Ukraine’s focus on oil infrastructure reflects a calculated asymmetry. With Russian forces holding territorial advantages in the east and continued manpower edges, Kyiv has invested heavily in unmanned systems to strike deep behind Russian lines. Recent reporting from Ukraine’s defense ministry highlights one unorthodox element of that effort: using the video game Grand Theft Auto V as a supplementary training tool for drone pilots. Officials describe the simulator sessions as a way to sharpen hand-eye coordination and relax between missions, noting that gamers often possess intuitive skills with controllers and first-person perspectives that translate well to operating FPV drones. While not a substitute for live training, the approach illustrates the creative, resource-conscious methods Ukraine has adopted to scale its drone forces rapidly.
The strikes also carry environmental implications. Previous Ukrainian attacks on Russian refineries have drawn descriptions of potential “environmental disasters” from regional officials, though Sunday’s incident at Primorsk produced no reported spill. Still, the targeting of ports and tankers raises the prospect of accidents that could affect the Baltic and Black Sea ecosystems, which support significant maritime traffic and coastal communities.
From a broader policy perspective, the attacks arrive at a moment when international attention on the war has drifted. Diplomatic efforts led by the United States have produced little visible progress, while European governments continue to debate the scale of their support. The European Union and United States have imposed successive rounds of sanctions on Russian energy exports, yet the shadow fleet has blunted their impact. Ukrainian strikes now appear to function as a kinetic complement to those sanctions, aiming to make evasion more expensive and logistically fraught.
Russia, for its part, has adapted by dispersing storage, enhancing air defenses around critical sites, and accelerating its own drone and missile production. The result is a feedback loop: each successful Ukrainian strike prompts Russian retaliation against Ukrainian cities and energy facilities, which in turn drives further innovation in Kyiv. Over 60 drones downed in one northwestern Russian region in a single night suggests Moscow’s defensive systems are intercepting many threats, yet the fact that strikes continue to land demonstrates Ukraine’s ability to saturate or circumvent those defenses.

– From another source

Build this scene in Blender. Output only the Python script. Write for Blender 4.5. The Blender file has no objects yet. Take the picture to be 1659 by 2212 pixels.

Analysts have noted that these operations reflect a maturing Ukrainian doctrine that treats Russian oil revenue as a legitimate military target. By disrupting exports at both the Baltic and Black Sea outlets, Kyiv is pressing at two of Russia’s most important economic chokepoints. Whether this pressure can meaningfully alter the trajectory of the war remains uncertain. What is clear is that the conflict’s technological character, defined by cheap drones, sophisticated electronic warfare, and persistent innovation on both sides, continues to evolve faster than the diplomatic mechanisms meant to contain it.
Zelenskyy has repeatedly signaled that such strikes will expand. His latest statements suggest a deliberate campaign to degrade Russia’s ability to fund its military while simultaneously building Ukraine’s own technological base. For a nation fighting an existential defense against a larger adversary, the development of these long-range tools, even if partly honed in virtual environments like racing games, represents both necessity and ingenuity. The immediate question is how Russia will respond, and whether renewed diplomatic urgency will emerge before the cycle of reciprocal strikes deepens further.